Art Responding to Citizen Series
June 9
Hoodies: Katro Storm and Nasty Women CT Art Installation June 10, Artivism: A Workshop with Juancarlos Soto New Haven Green Art workshops and exhibition on the New Haven Green.

The Word Citizen Poetry Jam at Arts & Ideas
June 13, 7:30-9 p.m. First & Summerfield United Methodist Church, 425 College Street, New Haven
Select students and teachers from The Word’s New Haven Public Schools Citizen residencies will perform their poems and raps.

Racial Imaginary Ideas Program
June 16, 1:30 p.m. Yale University Art Gallery, 1111 Chapel Street, New Haven
Inspired by Claudia Rankine’s building of an extraordinary “Interdisciplinary Cultural Library” to provide a platform for artists and scholars to explore the idea of race.

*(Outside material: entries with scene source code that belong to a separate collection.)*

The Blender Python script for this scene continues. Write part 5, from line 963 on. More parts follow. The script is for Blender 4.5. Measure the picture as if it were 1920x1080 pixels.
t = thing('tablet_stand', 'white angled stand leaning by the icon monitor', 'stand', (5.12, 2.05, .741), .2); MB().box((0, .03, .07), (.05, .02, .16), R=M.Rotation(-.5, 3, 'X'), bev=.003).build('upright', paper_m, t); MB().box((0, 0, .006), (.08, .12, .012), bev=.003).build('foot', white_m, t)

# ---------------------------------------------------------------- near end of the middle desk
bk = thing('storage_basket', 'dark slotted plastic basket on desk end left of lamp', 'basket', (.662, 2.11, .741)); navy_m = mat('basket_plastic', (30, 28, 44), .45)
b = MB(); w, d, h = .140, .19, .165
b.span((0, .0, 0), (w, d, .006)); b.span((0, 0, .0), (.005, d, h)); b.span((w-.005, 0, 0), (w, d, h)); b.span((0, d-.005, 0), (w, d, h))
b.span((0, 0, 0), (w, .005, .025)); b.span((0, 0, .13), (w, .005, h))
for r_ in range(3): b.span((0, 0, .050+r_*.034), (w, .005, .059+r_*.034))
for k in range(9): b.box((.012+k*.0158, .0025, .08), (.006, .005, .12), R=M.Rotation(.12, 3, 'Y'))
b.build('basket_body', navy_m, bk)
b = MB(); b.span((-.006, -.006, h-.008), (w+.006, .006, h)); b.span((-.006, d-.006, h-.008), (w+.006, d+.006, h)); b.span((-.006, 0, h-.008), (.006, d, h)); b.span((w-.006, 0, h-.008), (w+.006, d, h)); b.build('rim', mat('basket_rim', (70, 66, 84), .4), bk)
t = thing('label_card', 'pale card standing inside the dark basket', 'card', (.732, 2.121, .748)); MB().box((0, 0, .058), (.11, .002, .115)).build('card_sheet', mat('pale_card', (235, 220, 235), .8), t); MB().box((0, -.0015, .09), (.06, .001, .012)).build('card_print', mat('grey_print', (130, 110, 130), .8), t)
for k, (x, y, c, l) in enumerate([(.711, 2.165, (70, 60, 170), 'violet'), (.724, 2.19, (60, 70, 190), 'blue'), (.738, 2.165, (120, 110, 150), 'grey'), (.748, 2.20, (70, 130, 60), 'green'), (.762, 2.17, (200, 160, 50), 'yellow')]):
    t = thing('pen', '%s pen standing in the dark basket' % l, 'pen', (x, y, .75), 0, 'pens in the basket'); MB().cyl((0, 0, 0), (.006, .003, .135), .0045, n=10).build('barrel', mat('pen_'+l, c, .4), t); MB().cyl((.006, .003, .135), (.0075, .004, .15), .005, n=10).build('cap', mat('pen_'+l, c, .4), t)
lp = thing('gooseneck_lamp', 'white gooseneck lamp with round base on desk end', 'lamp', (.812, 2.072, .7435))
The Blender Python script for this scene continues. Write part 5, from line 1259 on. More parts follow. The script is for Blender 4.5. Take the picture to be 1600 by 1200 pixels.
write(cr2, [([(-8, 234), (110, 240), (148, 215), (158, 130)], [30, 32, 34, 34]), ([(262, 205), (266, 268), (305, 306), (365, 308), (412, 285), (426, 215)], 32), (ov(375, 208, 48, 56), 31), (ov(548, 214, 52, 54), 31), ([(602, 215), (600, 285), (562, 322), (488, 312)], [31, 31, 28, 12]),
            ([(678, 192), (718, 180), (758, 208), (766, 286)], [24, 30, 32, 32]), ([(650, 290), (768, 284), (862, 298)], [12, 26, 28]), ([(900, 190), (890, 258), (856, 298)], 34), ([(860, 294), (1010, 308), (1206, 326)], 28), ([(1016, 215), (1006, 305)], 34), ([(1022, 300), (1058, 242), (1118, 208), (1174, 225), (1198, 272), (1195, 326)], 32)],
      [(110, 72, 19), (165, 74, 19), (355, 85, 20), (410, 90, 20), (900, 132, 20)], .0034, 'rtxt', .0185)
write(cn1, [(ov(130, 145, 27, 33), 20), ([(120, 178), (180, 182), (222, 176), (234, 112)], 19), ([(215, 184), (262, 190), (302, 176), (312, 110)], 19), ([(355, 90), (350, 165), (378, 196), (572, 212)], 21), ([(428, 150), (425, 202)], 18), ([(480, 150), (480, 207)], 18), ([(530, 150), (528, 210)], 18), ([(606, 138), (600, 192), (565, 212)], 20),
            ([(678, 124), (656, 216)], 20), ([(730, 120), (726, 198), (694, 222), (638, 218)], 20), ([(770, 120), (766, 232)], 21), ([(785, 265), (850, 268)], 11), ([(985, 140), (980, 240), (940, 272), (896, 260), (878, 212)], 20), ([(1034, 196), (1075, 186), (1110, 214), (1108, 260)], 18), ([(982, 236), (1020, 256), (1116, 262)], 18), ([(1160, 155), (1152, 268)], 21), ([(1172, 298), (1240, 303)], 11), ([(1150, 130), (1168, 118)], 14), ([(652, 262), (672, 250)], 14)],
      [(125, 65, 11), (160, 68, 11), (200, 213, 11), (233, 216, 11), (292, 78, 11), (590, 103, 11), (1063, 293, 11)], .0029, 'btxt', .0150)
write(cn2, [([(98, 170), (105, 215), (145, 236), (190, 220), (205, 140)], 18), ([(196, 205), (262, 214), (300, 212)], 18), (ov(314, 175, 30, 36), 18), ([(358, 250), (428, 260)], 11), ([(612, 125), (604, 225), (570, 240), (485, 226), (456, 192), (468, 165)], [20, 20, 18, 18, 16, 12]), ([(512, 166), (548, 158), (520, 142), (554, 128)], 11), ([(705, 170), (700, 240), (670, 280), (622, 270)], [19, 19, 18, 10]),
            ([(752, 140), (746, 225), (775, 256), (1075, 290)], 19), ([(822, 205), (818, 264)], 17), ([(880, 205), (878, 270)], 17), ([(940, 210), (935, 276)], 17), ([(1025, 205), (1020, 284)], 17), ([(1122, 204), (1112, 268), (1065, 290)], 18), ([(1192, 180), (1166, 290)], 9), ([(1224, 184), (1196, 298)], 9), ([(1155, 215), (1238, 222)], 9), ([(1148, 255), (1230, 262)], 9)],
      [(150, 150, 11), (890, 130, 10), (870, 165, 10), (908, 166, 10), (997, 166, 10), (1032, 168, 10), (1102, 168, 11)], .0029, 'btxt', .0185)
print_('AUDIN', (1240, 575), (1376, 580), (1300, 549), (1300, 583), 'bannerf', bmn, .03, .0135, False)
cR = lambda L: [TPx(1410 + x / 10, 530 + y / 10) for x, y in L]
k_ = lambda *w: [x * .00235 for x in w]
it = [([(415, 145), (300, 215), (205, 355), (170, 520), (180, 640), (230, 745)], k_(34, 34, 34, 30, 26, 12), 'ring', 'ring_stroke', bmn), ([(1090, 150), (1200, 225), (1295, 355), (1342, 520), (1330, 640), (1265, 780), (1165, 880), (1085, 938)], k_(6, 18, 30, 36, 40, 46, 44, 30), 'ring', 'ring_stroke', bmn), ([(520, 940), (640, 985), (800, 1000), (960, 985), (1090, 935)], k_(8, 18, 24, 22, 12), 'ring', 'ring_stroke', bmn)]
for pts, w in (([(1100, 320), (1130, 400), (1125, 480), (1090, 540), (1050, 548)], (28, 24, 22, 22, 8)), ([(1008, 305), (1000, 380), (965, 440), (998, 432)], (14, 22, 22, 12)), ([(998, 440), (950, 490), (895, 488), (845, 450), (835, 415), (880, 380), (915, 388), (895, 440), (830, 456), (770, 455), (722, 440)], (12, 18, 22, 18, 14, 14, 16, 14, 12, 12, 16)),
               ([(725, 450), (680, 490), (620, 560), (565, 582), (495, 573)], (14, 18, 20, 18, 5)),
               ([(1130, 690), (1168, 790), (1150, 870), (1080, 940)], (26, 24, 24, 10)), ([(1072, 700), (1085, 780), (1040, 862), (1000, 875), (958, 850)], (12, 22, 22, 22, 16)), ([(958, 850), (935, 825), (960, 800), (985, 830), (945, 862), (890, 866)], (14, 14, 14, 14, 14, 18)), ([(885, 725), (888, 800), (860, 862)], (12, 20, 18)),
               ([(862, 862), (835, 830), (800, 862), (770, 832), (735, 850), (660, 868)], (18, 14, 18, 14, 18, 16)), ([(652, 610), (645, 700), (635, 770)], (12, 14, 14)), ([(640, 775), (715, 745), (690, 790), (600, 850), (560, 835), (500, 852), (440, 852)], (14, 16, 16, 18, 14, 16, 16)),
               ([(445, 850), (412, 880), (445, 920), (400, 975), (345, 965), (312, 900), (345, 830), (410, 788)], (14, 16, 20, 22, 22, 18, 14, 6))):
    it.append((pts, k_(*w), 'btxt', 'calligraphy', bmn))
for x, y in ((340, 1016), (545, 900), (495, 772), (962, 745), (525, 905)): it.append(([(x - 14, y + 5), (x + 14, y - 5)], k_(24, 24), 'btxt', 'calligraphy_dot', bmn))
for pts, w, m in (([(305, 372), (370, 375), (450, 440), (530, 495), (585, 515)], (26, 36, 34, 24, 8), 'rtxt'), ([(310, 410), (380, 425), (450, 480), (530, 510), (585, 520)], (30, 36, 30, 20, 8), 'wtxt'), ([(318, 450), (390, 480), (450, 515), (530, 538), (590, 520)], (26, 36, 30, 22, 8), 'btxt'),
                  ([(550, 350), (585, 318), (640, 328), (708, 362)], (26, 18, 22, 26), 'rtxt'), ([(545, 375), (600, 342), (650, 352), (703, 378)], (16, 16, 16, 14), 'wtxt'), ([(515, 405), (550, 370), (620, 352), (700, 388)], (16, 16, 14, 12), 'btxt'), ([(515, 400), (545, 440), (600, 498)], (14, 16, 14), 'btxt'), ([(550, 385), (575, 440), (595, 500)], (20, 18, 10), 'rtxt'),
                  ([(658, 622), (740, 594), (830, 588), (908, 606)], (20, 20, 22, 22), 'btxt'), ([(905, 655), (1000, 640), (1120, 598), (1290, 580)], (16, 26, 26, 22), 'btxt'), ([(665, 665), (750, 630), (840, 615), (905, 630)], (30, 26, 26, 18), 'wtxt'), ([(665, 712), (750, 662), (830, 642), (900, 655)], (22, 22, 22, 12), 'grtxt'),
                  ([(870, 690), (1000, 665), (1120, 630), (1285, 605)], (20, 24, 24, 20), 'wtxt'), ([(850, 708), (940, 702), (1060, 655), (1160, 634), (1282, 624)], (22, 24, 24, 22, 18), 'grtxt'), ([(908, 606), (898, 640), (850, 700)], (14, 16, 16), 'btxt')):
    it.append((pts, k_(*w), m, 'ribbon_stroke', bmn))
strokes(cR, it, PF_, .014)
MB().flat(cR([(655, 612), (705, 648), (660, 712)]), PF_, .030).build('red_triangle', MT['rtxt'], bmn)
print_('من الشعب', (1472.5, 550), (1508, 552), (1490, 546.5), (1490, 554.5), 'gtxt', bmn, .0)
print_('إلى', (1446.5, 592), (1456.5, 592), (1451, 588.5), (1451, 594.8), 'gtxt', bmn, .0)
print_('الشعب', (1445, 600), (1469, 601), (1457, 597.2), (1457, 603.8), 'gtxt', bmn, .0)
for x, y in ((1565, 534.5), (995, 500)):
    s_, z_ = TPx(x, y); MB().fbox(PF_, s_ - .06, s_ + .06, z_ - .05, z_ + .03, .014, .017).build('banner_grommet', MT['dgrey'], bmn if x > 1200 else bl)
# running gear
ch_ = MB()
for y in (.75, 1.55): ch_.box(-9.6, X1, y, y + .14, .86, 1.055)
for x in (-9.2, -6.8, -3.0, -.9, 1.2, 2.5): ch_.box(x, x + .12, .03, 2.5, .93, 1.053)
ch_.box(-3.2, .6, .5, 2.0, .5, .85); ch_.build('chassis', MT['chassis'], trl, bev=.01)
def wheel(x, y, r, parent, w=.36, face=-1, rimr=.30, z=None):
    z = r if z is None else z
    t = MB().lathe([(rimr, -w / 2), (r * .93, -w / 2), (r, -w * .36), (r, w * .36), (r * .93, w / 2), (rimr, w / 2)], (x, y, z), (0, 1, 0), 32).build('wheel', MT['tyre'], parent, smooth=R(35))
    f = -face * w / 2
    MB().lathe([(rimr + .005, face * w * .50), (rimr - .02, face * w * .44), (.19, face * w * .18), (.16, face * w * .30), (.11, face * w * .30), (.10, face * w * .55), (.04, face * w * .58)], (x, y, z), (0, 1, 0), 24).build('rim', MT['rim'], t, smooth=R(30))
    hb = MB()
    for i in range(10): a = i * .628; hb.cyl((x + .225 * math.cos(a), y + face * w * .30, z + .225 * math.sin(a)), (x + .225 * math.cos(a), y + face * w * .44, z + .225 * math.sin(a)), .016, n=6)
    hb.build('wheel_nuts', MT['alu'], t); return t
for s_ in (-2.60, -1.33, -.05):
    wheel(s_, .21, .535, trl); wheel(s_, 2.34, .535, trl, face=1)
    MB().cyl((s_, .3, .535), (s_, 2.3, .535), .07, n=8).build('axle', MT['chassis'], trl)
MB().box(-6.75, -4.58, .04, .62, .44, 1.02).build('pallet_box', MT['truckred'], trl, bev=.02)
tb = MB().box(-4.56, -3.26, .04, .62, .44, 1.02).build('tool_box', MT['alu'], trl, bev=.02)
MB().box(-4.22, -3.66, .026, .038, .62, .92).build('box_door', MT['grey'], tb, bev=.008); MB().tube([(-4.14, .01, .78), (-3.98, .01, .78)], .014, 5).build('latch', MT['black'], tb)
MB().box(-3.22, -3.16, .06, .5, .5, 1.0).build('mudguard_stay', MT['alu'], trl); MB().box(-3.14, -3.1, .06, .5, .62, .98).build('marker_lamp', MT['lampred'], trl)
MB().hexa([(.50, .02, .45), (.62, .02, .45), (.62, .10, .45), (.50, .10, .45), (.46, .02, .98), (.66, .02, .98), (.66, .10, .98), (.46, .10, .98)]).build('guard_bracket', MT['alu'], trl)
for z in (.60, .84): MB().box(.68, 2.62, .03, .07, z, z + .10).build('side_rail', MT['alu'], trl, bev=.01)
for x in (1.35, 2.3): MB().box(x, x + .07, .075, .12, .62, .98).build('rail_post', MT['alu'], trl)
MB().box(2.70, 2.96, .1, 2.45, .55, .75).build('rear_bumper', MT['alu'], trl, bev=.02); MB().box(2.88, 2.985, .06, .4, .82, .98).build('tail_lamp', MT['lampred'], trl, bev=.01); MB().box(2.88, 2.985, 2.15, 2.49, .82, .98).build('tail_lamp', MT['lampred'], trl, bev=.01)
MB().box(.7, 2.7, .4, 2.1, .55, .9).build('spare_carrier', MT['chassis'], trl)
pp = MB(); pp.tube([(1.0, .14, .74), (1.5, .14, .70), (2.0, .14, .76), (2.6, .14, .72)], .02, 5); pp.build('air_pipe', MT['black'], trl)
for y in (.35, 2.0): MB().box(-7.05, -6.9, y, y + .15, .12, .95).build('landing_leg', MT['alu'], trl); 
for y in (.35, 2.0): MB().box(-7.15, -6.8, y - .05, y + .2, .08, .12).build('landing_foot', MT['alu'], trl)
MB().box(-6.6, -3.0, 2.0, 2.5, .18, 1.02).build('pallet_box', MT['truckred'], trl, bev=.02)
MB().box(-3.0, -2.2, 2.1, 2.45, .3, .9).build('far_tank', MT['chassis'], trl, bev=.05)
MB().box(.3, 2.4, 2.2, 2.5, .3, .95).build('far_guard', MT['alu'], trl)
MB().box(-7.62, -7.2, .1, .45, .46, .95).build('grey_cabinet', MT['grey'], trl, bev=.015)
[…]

Essayist, poet, and curator of the Racial Imaginary Leronn P. Brooks will be joined by poet and lawyer Monica Youn for a discussion of this new model of art curation, collaboration, and its role in lifting voices that are otherwise unheard through galleries and museums.

Citywide Youth Coalition Dinner & Dialogue: Healing from the Trauma of Racism
June 21, 5:30-7:30 p.m. Ives Main Library, 133 Elm Street, New Haven
Learning and experiencing healing practices.